Sunday, 17 August 2008

Train journey from Bucharest, Romania to Chisinau, Moldova

For the rail journey fan of a more masochistic bent, the Prietenia train from Bucharest in Romania to Chisinau in Moldova is a real treat.
For the rest of us, it’s a hideous trial of endurance on a slightly dirty train where the windows don’t open and the air conditioning doesn’t work. For approximately twelve-and-a-half hours.
Nearly half of that time is spent travelling the 100km-or-so from Iasi near the Romania-Moldova border to the Moldovan capital, Chisinau.
This is partly due to passport checks and customs officers overturning the train in the hunt for drugs and illegal immigrants, but it’s largely due to having to change the entire undercarriage of the train.
Popular myth has it that the old Soviet Union adopted a broad gauge system under Stalin in order to slow down any potential invasion from the west. This isn’t true – the Russians decided to go with the wider gap between the rails well before the Soviet Union existed.
Nonetheless, there is a slight problem when entering one of the former Soviet Socialist Republics (including Latvia, Lithuania, Estonia, Belarus and the Ukraine) from the rest of Europe. Sometimes this is solved by getting off the train and getting on a new one, but going into Moldova, it’s the train that gets switched over.
So, in the middle of the night, while passengers are trying to sleep in their dirty sweatbox, all manner of clanking and lifting and shunting goes on outside. It’s a bit like a rubbish rollercoaster, only far more disturbing.

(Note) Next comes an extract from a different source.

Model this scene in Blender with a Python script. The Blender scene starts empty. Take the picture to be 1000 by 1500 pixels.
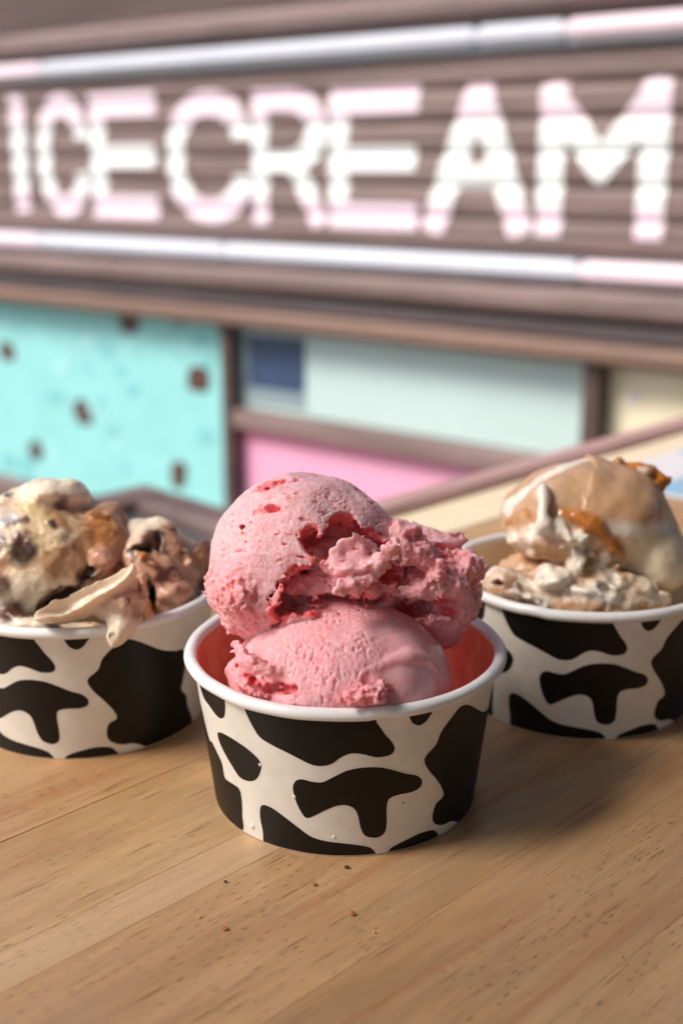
import bpy, math, random
import numpy as np
from mathutils import Vector, Matrix
from mathutils.geometry import delaunay_2d_cdt

R = math.radians
C = bpy.context.scene.collection
scene = bpy.context.scene
rng = random.Random(7)

# ------------------------------------------------------------------ camera, world, sun, exposure
CAM_H, PITCH, FPX = 0.1858, R(16.0), 1750.0      # photograph 1000 x 1500, focal length in its pixels
cam_d = bpy.data.cameras.new('camera')
cam = bpy.data.objects.new('camera', cam_d); C.objects.link(cam)
cam.location = (0, 0, CAM_H); cam.rotation_euler = (R(90) - PITCH, 0, 0)
cam_d.sensor_fit = 'VERTICAL'; cam_d.sensor_height = 36.0; cam_d.lens = FPX / 1500 * 36.0
cam_d.clip_start = 0.01; cam_d.clip_end = 200
cam_d.dof.use_dof = True; cam_d.dof.focus_distance = 0.330; cam_d.dof.aperture_fstop = 8.3
cam_d.dof.aperture_blades = 0
scene.camera = cam

SUN_EL, SUN_AZ = R(48), R(-110)      # azimuth from +Y (ahead), negative = left
world = bpy.data.worlds.new('World'); scene.world = world; world.use_nodes = True
wn = world.node_tree; bg = wn.nodes['Background']
sky = wn.nodes.new('ShaderNodeTexSky'); sky.sky_type = 'NISHITA'; sky.sun_disc = False
sky.sun_elevation = SUN_EL; sky.sun_rotation = SUN_AZ
sky.air_density = 1.0; sky.dust_density = 3.0; sky.ozone_density = 1.0
wn.links.new(sky.outputs[0], bg.inputs[0]); bg.inputs[1].default_value = 0.11
sun_d = bpy.data.lights.new('sun', 'SUN'); sun_d.energy = 2.7; sun_d.angle = R(20); sun_d.color = (1.0, 0.94, 0.87)
sun = bpy.data.objects.new('sun', sun_d); C.objects.link(sun); sun.location = (-1, 0, 2)
sd = Vector((math.sin(SUN_AZ) * math.cos(SUN_EL), math.cos(SUN_AZ) * math.cos(SUN_EL), math.sin(SUN_EL)))
sun.rotation_euler = sd.to_track_quat('Z', 'Y').to_euler()
scene.view_settings.view_transform = 'Standard'; scene.view_settings.look = 'None'
scene.view_settings.exposure = 0.6; scene.view_settings.gamma = 1
scene.render.engine = 'CYCLES'
scene.cycles.use_denoising = True
scene.cycles.max_bounces = 10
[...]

Getting on the Prietenia train

Nearest international airports: For Bucharest, it’s either Otopeni or Baneasa airport – the budget airlines tend to use Bucharest Baneasa, which is a filthy little hellhole. Visitors landing in Moldova will land at Chisinau’s airport, which is a short distance from the city centre.
By public transport: The train leaves from Bucharest’s Gara du Nord and arrives at Chisinau’s relatively modern (by Moldovan standards) station.